Re: Easiest cockpit floor fix?

Post by Gary w/C26 & LS13 »

It’s done. Two layers of 1/2” plywood. Fiberglass tape along all four sides. Cockpit screw holes drilled out oversized and filled with thickened West Epoxy. I used a grid pattern of gorilla glue construction adhesive to laminate the double layers in place. I’m going to paint it, no fabric headliner needed.
brigadoon
Posts: 171
Joined: Wed Dec 06, 2017 8:58 pm

Re: Easiest cockpit floor fix?

Post by brigadoon »

Congratulations ? You must be getting close to finishing the major repairs , have you been able to lower the keel ? It is safe to sail with the keel up even in high wind. Several years ago Guilliume Cote ( not sure of spelling ) sailed from Quebec to Cuba and the Bahamas in his 26 by the off shore route. I know in the past forum members have noted that in rough sea conditions the keel can swing violently and potentially crack the hull. Since the San Juan straits where I sail can get pretty wild I called him and asked how he handled the rough seas , he said he kept the keel retracted any time it became an issue. The down side is up wind sailing ability is affected and of course the boat is more tender but still safe.
Rick, SV Brigadoon
Gary w/C26 & LS13
Posts: 85
Joined: Wed Oct 27, 2021 1:48 am

Re: I’ve fixed the cockpit floor.

Post by Gary w/C26 & LS13 »

I passed some major milestones on the boat this weekend. All the interior structural repairs (floor and ceiling) are finished. I paid special attention to eliminating any hidden screws, sharp corners or edges everywhere including inside the storage lockers. I don’t want any little exploring fingers to get snagged on anything. Now I can finish paint the inside berth platform and overhead, then install the new carpet hull liner on the sides of the rear berth.

I’ve reassembled the rudder. I’ve used all new hardware. New control lines and I epoxied the rotating contact surfaces with graphite mix to eliminate friction. I need to paint it with anti fouling and add a sacrificial anode. As soon as the new bearings arrive I can put it back in the boat.

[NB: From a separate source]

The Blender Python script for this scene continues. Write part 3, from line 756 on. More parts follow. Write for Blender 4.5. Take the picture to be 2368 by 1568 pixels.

Also I’ve made great strides on adding a reinforced transom so I can install the new motor bracket. I built a jig and bent the first two layers of plywood to match the stern curve profile. I laminated them together with epoxy. One more layer to go. I ground smooth the interior part of the stern locker to receive the new laminated plywood reinforcement. All this will be glassed in place and faired.

I ground out all the gel coat stress cracks in the cockpit. Filed them with thickened structural epoxy and sanded them smooth. Then I mixed up some fairing compound and made a second pass. That’s also done, it’s ready for paint.

I’ll be tackling the swing keel next. I’m confident that when I remove the bolts from the hinge shoes the whole thing will drop down from the centerboard trunk. I need to rig something like a motorcycle lift to catch and lower it. It’s the pivot pin joint that is rusted solid and seized. I’ve got my fingers crossed that everything is salvageable.

I still need to rebed the deck hardware.